All archaeologists are detectives of the past: they reconstruct events from the clues given in crumbling foundations, a lost gold earring, or the fragment of an inscription. To decipher what happened in a place thousands of years ago requires all the skill and cunning of a private investigator. For what is archaeology if not mystery? And where would archaeology be without the deft literary hand of a great mystery writer?
Agatha Christie was never a proper archaeologist per se; she was never a field director and had no academic publications or university affiliation. But she was its champion and its practitioner. She introduced her readers to the thrills of archaeology—its landscape and its ruins. She also brought her readers into the mind of archaeology, inviting them to interpret the evidence and think critically about a sequence of events, about how one thing leads to another. Christie always felt that she and Max were an excellent match, personally and professionally. The mystery writer and the archaeologist had a lot in common.
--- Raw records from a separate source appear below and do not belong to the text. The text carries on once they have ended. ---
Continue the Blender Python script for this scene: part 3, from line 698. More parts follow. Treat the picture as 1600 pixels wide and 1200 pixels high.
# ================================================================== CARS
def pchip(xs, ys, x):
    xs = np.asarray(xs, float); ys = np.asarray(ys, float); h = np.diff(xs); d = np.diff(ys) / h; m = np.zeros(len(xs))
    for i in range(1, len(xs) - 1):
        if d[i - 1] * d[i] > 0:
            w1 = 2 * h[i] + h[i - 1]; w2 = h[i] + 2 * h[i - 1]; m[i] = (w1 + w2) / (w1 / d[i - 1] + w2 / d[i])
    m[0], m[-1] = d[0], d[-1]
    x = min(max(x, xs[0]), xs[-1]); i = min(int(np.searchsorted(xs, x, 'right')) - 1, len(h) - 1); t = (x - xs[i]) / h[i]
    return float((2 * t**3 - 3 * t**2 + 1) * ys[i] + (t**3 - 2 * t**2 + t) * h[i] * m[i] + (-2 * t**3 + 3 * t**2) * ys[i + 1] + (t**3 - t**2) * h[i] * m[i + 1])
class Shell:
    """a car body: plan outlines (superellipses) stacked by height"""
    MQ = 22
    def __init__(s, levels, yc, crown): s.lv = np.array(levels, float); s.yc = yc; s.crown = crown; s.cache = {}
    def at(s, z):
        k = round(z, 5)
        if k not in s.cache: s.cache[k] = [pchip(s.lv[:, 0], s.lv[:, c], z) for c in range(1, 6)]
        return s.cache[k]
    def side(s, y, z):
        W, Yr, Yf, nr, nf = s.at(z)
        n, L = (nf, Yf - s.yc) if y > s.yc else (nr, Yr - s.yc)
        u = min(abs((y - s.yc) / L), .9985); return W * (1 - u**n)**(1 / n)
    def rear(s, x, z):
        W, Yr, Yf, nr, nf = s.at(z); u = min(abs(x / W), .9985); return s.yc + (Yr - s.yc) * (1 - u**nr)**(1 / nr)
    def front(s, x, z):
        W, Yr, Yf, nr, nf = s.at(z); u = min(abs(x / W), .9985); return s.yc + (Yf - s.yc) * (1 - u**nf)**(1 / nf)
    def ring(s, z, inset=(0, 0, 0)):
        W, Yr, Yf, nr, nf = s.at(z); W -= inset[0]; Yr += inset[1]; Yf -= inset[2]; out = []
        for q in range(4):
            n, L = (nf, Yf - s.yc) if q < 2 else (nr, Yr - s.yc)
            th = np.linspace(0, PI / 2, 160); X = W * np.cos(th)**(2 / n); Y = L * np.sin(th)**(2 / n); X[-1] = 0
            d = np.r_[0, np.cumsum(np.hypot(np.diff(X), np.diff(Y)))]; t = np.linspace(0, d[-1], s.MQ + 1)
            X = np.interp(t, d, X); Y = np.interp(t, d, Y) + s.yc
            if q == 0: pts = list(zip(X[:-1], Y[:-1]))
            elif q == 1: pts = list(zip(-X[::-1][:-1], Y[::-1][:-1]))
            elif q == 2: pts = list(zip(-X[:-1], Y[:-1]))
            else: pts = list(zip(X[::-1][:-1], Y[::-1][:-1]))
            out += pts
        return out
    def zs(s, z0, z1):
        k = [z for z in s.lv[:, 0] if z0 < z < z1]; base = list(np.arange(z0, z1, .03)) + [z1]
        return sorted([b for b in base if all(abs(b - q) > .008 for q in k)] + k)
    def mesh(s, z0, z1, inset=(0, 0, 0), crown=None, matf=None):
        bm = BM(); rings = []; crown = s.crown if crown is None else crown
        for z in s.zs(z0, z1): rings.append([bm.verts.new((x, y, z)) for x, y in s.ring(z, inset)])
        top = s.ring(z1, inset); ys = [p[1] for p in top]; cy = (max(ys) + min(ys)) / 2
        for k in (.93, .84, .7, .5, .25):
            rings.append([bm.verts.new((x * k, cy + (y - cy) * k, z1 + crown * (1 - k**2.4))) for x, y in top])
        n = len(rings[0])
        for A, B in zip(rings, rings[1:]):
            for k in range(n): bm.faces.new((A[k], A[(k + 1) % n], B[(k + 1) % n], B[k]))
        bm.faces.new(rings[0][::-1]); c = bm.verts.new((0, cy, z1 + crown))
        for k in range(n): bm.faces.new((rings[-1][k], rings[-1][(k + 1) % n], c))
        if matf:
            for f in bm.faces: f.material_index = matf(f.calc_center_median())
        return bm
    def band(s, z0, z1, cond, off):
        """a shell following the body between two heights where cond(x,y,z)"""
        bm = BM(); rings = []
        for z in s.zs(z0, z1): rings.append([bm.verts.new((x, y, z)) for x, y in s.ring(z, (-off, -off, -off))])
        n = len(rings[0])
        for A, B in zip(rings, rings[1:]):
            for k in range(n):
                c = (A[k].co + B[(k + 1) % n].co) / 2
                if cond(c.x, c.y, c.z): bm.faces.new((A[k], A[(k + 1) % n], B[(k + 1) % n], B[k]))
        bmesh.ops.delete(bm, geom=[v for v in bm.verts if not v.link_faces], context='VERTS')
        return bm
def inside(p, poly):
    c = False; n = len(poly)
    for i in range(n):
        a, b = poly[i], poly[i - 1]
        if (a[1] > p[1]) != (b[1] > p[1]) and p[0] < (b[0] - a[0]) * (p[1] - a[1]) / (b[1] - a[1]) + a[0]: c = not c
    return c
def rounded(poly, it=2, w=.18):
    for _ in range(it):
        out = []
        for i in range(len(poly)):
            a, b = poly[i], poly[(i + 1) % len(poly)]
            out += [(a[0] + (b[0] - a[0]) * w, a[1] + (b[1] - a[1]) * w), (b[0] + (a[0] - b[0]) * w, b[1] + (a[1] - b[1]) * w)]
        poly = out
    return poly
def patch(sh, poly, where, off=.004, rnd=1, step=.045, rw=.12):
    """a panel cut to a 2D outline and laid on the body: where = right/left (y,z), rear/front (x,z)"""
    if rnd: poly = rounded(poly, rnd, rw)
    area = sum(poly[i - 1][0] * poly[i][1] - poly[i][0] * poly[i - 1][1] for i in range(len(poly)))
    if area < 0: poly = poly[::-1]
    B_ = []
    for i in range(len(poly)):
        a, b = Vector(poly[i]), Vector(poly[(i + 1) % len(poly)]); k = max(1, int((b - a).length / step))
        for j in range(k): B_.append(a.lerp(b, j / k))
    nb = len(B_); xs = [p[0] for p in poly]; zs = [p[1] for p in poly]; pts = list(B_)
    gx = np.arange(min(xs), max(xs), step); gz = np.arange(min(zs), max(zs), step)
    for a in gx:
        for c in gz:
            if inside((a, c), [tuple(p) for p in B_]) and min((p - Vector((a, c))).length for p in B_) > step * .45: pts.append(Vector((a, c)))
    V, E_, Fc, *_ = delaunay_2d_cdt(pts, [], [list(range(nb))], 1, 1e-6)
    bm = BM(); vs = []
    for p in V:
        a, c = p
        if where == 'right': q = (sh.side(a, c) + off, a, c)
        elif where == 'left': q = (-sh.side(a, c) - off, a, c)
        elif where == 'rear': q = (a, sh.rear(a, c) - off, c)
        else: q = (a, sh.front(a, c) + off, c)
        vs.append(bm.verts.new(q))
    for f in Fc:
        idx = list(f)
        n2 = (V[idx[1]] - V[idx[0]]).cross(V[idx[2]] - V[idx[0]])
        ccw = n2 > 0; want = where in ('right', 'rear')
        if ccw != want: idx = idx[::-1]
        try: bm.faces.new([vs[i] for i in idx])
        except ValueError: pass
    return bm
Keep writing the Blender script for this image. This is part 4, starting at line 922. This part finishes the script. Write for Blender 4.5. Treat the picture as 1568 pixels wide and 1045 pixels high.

The field, the Orient, was where Christie felt she belonged. Although she delighted in spending time back home in England, a bowl of cream in easy reach and a white porcelain tub with hot water at her ready, the desert was her happiness. The stuff of her dreams. Archaeology made her life more beautiful than before. One gray winter in London, still enchanted by the memory of soft desert colors, Christie commissioned a special pair of pajamas for herself. Made of crêpe de chine, the bottoms were apricot like sand and the top was blue like sky.
32
The mystery writer who devoted thirty years of her life to archaeological fieldwork wrapped herself up in the beauty of a Middle Eastern desert and slept in the colors of its sunrise.